Sono 92 i casi di pressioni o minacce a giornalisti e operatori dei media registrati in Italia nei primi 9 mesi dell’anno. Si va da pressioni leggere, poco palpabili a minacce palesi. Autori delle minacce possono essere gruppi criminali, ma anche uomini politici e d’azienda o semplici cittadini. Lo scopo è sempre intimidatorio e mira a ostacolare illecitamente il lavoro dei giornalisti. Giornalisti poco o per nulla garantiti sono soggetti ad attacchi e ricatti che ne minano l’autonomia e la possibilità di indagare. Se vali di meno, è più facile essere venduti e comprati.
È l’Italia, tra tutti i Paesi Ue, quello che nel 2016 ha registrato il numero più alto di minacce e pressioni contro giornalisti e altri operatori dei media. Il dato emerge da uno studio dell’Agenzia europea per i diritti fondamentali. Basandosi sui numeri del progetto ‘Mapping Media Freedom’, il documento segnala per l’Italia 92 casi di minacce o pressioni dall’inizio dell’anno a settembre.

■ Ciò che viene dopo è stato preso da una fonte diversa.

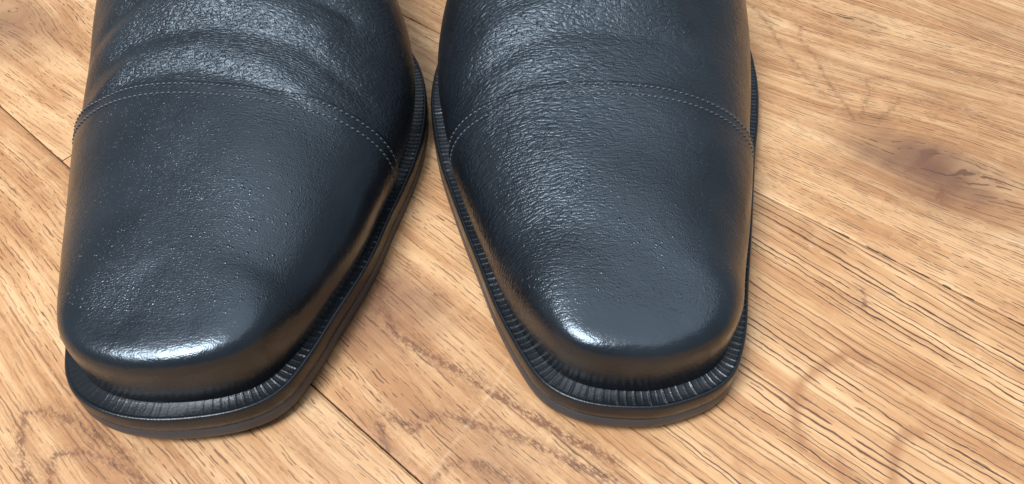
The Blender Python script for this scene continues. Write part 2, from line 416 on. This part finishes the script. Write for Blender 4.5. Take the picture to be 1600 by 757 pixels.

Scorrendo la classifica, in Francia ci sono stati 55 casi, in Polonia 29, in Ungheria 28. Zero casi in Danimarca, Repubblica Ceca e Slovacchia.
I numeri, segnalati dallo studio presentato a Bruxelles, grazie al lavoro delle associazioni che si occupano di monitorare la salute dell’informazione, come in Italia avviene grazie ad Ossigeno per l’informazione, potrebbero essere sottostimati da Paese a Paese, in quanto non c’è stata un’uniformità nei metodi di raccolta dei dati, per cui il primato negativo dell’Italia potrebbe anche essere sovradimensionato. Per il nostro Paese, tuttavia, la situazione appare in peggioramento: i casi segnalati in tutto il 2015 erano stati infatti 82 e 58 nel 2014.
Lo studio riprende anche i dati di Reporters sans frontieres diffusi ad aprile, secondo i quali l’Italia si piazza al penultimo posto in Europa, seguita solo dalla Grecia. Prima in classifica la Finlandia, seguita da Olanda e Danimarca.
“È triste, ma non possiamo più dare per garantiti dei media liberi e pluralistici”, ha affermato il vicepresidente della Commissione Frans Timmermans durante l’incontro, parlando di “una sfida che ha un profondo impatto sul funzionamento della nostra società”, con ripercussioni ed effetti anche sulla fiducia dei cittadini. Secondo un sondaggio dell’Eurobarometro infatti il 57% degli europei non crede che i propri media nazionali siano liberi da pressioni politiche o commerciali, e appena il 53% pensa che forniscano un’informazione affidabile.
E ad aumentare questo rischio concorre anche il fatto che ci siano imprenditori proprietari di mezzi d’informzione, contemporaneamente impegnati in politica. “Non penso solo a Silvio Berlusconi”, ha spiegato Marek Madaric, ministro per la Cultura della Slovacchia, Paese con la presidenza di turno del Consiglio Ue. “Penso anche al ministro delle Finanza della Repubblica Ceca, Andrej Babis”, fondatore e proprietario della società Agrofert, attiva in vari settori tra cui l’informazione. Secondo Madaric, in alcuni Paesi europei “abbiamo un pluralismo formale, ma nella pratica abbiamo un pluralismo di miliardari con interessi in politica, e questo potrebbe essere un problema per la democrazia”. Lo stesso concetto è stato ribadito anche da Timmermans, senza tuttavia fare riferimenti diretti. “Vediamo un pressione crescente sui mezzi d’informazione da parte di interessi pubblici e privati, e quando questi interessi coincidono ci troviamo in una situazione delicata”, ha concluso il vicepresidente della Commissione Ue.